TL;DR: parser fiction often takes advantage of a kind of understood “magical realism” that isn’t familiar to new players.

Counterfeit Monkey is jaw-dropping once you realize the gimmick: you can literally transmute nouns in the text into other different nouns and create completely different game objects by re-spelling the words and this would be lost on novice players how incredible and difficult this is when they’re like “so…it’s auto-correct, the game?”

Even something classic and simple that would seem a good starting point: the one-room To Hell in a Hamper exploits and creates puzzles around the IF concept of “inventory” to the farcical point of “how can one person carry so many objects?” This is funny and ironic to any parser player who has nonchalantly stuffed a coat-rack inside a holdall but is lost on a new player.

It’s not just the new generation. I’ve been here (checks watch) around half a century and I often find myself unable to sit down and devote the attention to parser that it requires. There are very good games that are immediately engaging, but often the introduction to most games expect you will “wander around picking up a bunch of random objects that will somehow be useful later, and map the environment until you find a place you can’t go, then figure out how to go there.”

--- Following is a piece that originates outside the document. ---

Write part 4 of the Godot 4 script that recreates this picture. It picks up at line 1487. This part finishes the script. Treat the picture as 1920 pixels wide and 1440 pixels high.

Ah, the weird mechanics of Counterfeit Monkey, To Hell in a Hamper/To Sea in a Sieve, and most recently Mathbrush’s Seedcomp entry Faery: Swapped. The good thing is there is a restriction on what things you can steal the names from.

I can relate to this. Post IFComp, I still have this parser strategy: start in the starting area. Next, try to >X what I see. Try to >TAKE ALL. Explore and map out whatever you can (some areas are indeed initially inaccessible). See where you can go from there. Rinse and repeat. I am slightly better at parser now. The hard part comes in making it yourself.